New Mexico police investigate killing of 4 on Christmas Day

Police have a residential street cordoned off as detectives investigate the deaths of four people found Christmas Day inside a home in Rio Rancho, N.M., on Thursday, Dec. 26, 2019. All of the victims appeared to have suffered gunshot wounds, police said in a statement posted on Facebook. Police did not identify the victims or say whether a suspect or suspects have been identified. (Susan Montoya Bryan / AP)
Associated Press

RIO RANCHO, N.M. – Police in New Mexico on Thursday were investigating the shooting of four people found dead on Christmas Day in a home in a suburb of Albuquerque.

Police in the community of Rio Rancho did not identify the victims or say whether a suspect or suspects have been identified.

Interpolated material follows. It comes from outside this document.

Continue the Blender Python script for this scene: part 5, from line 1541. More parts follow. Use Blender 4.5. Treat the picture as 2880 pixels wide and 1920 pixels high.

A statement said investigators did not believe there was an ongoing threat.

Rose Varona told KRQE-TV that she’s related to the people who lived at the home and that her brother and mother found the bodies.

A family of four lived in the house and stayed up late Tuesday to celebrate Christmas Eve, Varona told the television station.

On Wednesday, Varona said relatives started to become worried that they had not heard from the family, so her mother and brother went to the home and discovered the bodies.

“We just try to draw the strength from God, even though we don’t understand what’s going on,” Varona said.

Authorities cordoned off both ends of the residential street, where some homes were decorated with Christmas lights.

The bedroom community has been mostly immune from the violence that has made headlines in neighboring Albuquerque and elsewhere around the state in recent years.

New Mexico had the nation’s second highest violent crime rate and its highest property crime rate in 2018, despite the state’s largest city reporting slight decreases in both categories for the first time in years, according to federal data released in October.

Albuquerque this year also marked a record number of homicides, even as the Democratic mayor and other politicians have been scrambling to curb the violence.

U.S. Attorney General William Barr just weeks ago announced Albuquerque would be among the seven cities around the county where the Justice Department will intensify federal law enforcement resources in hopes of driving down violent crime.

Democratic Gov. Michelle Lujan Grisham also has promised to take up more gun-control legislation during the legislative session that begins in mid-January. Efforts last year drew criticism from nearly all of the state’s sheriffs, prompting some counties to declare themselves sanctuaries for gun rights.